Orion Nebula: cloud of gas is nursery for infant stars

The University Record, January 16, 1996

Orion Nebula: cloud of gas is nursery for infant stars

The constellation of Orion, the Giant Hunter, sparkles in Michigan’s winter evening sky. At the midpoint of his sword, which is marked by three stars hanging from his belt, observers can see the Orion Nebula—a glowing cloud of gases where astronomers using the Hubble Space Telescope recently found hundreds of new stars being formed.

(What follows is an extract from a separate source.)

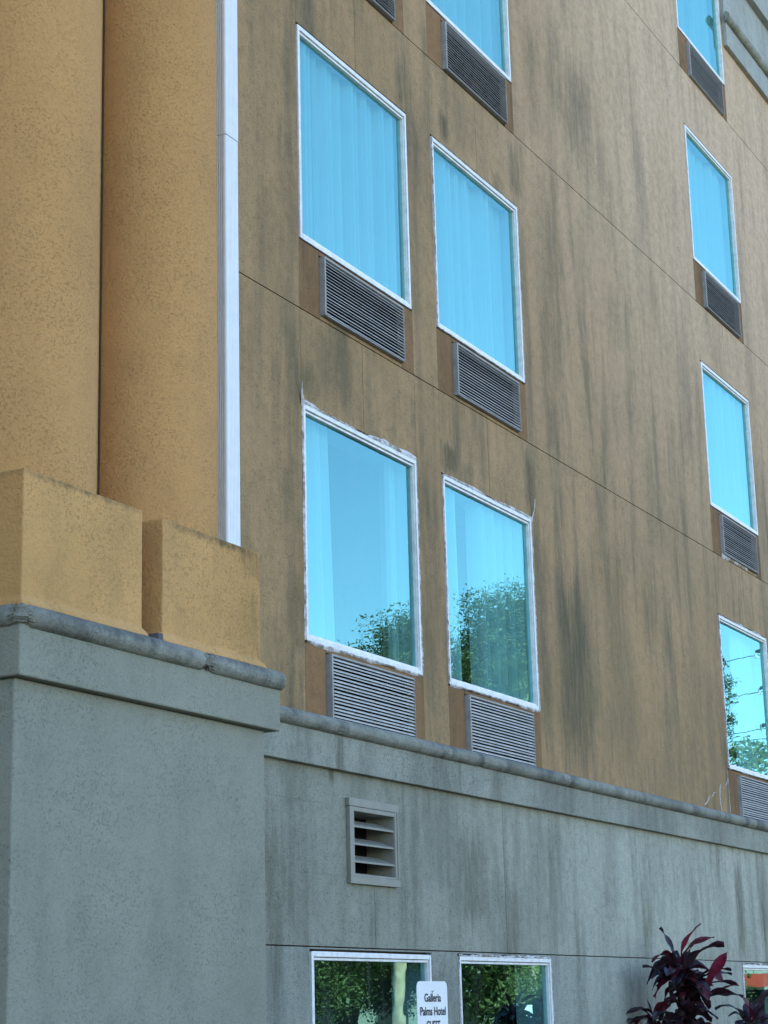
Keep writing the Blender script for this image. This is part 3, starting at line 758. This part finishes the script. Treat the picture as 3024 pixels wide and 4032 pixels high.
for i, (a, m, t, wd, mt) in enumerate([((1430,1190),(1440,1040),(1350,925),.06,'red'),((1450,1200),(1500,1010),(1690,880),.11,'dark'),((1400,1190),(1250,950),(1040,1050),.06,'blue'),
  ((1390,1200),(1260,1040),(1150,1130),.05,'dark'),((1480,1240),(1600,1110),(1720,1200),.08,'dark'),((1420,1200),(1400,1060),(1440,970),.06,'red'),((1400,1230),(1300,1080),(1240,1290),.06,'blue'),
  ((1460,1220),(1560,1170),(1640,1330),.08,'dark'),((1420,1230),(1380,1200),(1350,1330),.07,'dark'),((1440,1200),(1470,1080),(1560,1000),.05,'dark')]):
    leaf(right, pt(a, -0.1), pt(m, -0.1 + 0.1 * math.sin(i * 1.7)), pt(t, -0.1 + 0.2 * math.sin(i * 1.7)), wd, M['leaf_' + mt], 0.35 * math.cos(i * 2.3), 300 + i)

def copy_tree(o, parent=None):
    c = o.copy(); col.objects.link(c); c.parent = parent
    for ch in o.children: copy_tree(ch, c)
    return c
far_plant = copy_tree(big)
far_plant.location = (19.9, -2.80, 0); far_plant.rotation_euler = (0, 0, 2.2); far_plant.scale = (0.85, 0.85, 0.82)
far_plant['label'] = 'dark spiky cordyline at the parking lot kerb, mirrored in a ground floor window'
far_plant['group'] = 'cordylines along the kerb'

# ------------------------------------------------------------------ what the windows mirror: trees, palms, pole, van, far building
def foliage_mat(name, a, b_, c_):
    k = NT(name); p = k.pos()
    n = k.noise(p, 1.1, 3); f = k.noise(p, 9, 2)
    c = k.mix(k.rng(n, 0.35, 0.65), a, b_); c = k.mix(k.rng(f, 0.45, 0.7), c, c_)
    k.fin(c, 0.5, 0.4)
    tl = k.n('ShaderNodeBsdfTranslucent'); k.l(c, tl.inputs[0])
    m = k.n('ShaderNodeMixShader'); m.inputs[0].default_value = 0.35
    k.l(k.b.outputs[0], m.inputs[1]); k.l(tl.outputs[0], m.inputs[2]); k.l(m.outputs[0], k.out.inputs[0])
    return k.m
M['oak'] = foliage_mat('oak_leaves', (0.075, 0.095, 0.03), (0.12, 0.14, 0.045), (0.18, 0.185, 0.07))
M['light_leaf'] = foliage_mat('bright_leaves', (0.14, 0.18, 0.05), (0.18, 0.21, 0.06), (0.24, 0.24, 0.09))
M['frond'] = foliage_mat('palm_fronds', (0.12, 0.14, 0.035), (0.20, 0.20, 0.05), (0.16, 0.17, 0.05))
M['bark'] = plain('oak_bark', (0.10, 0.08, 0.06), 0.9, 0.2, 0, 0.5, 8, 0.6)
M['palm_bark'] = plain('palm_bark', (0.66, 0.47, 0.30), 0.9, 0.2, 0, 0.35, 7, 0.6)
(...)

“Surrounding many of the new stars are dark, swirling disks of material where new planetary systems may be forming,” says astronomer Richard Teske. “This discovery is the best evidence yet that planets form by the same processes that make stars, and it strengthens arguments that planets must exist throughout the universe.”

Observers who view the constellation of Orion are looking toward a vast region about 1,500 light-years away where an immense amount of gaseous and dusty material floats in space between the stars. The dust motes in this area are much smaller than dust grains blowing across Earth’s deserts and beaches. Yet enormous quantities collect together with atoms and molecules of gases to form clouds measuring many light-years across. Scientists believe the force of gravity gathers these huge clouds of gases and dust together to make groups of stars. The clouds’ own gravity acting over a time span of millions of years gradually condenses them, squeezing gas and dust together until hot shining stars are formed.

“If this is truly Nature’s method of making stars, it is probably an imperfect one,” Teske says. “Astronomers believe that a lot of the star-forming material is left behind in the swirling cloud or disk surrounding the new star. Planets form later from this leftover material. Most scientists believe this is how the sun and planets in our solar system formed long ago. The Space Telescope’s discoveries in the Orion Nebula are a stunning confirmation of this broad brush picture. About 150 of the 700 newly-formed stars observed there are accompanied by disks containing enough leftover material to make planets.”

Nebulae like the one visible in Orion are huge glowing gas clouds extending across many light-years of space. The gas atoms that compose the clouds are stimulated to emit light when the ultraviolet radiation of nearby stars energizes them, causing the gas to emit its own light. In Orion, a quartet of stars at the middle of the sword causes gas in space surrounding the stars to glow with a foggy luminescence. This iridescent region 15 light-years wide marks the place where the Hubble Telescope discovered the new stars and their associated disks, according to Teske.

“Viewed with the naked eye, the Orion Nebula looks like a fuzzy star. Binoculars show its greenish shape, and a small telescope reveals it still more clearly,” says Teske. “The green light is produced when oxygen atoms in the gas emit their characteristic green wavelengths.”

A chemical analysis of the distant nebula’s gases was made years ago by astronomers who studied the wavelengths of the light that shines from it. “They concluded that most of the 92 natural chemical elements are present in the Orion star-forming region in a mixture similar to the familiar chemical blend found in our sun and its planets,” Teske says. “So planets formed there would be made of substances similar to the planets in our own solar system. It is possible that Earth-like objects could exist as companions to stars in the Orion Nebula, too.”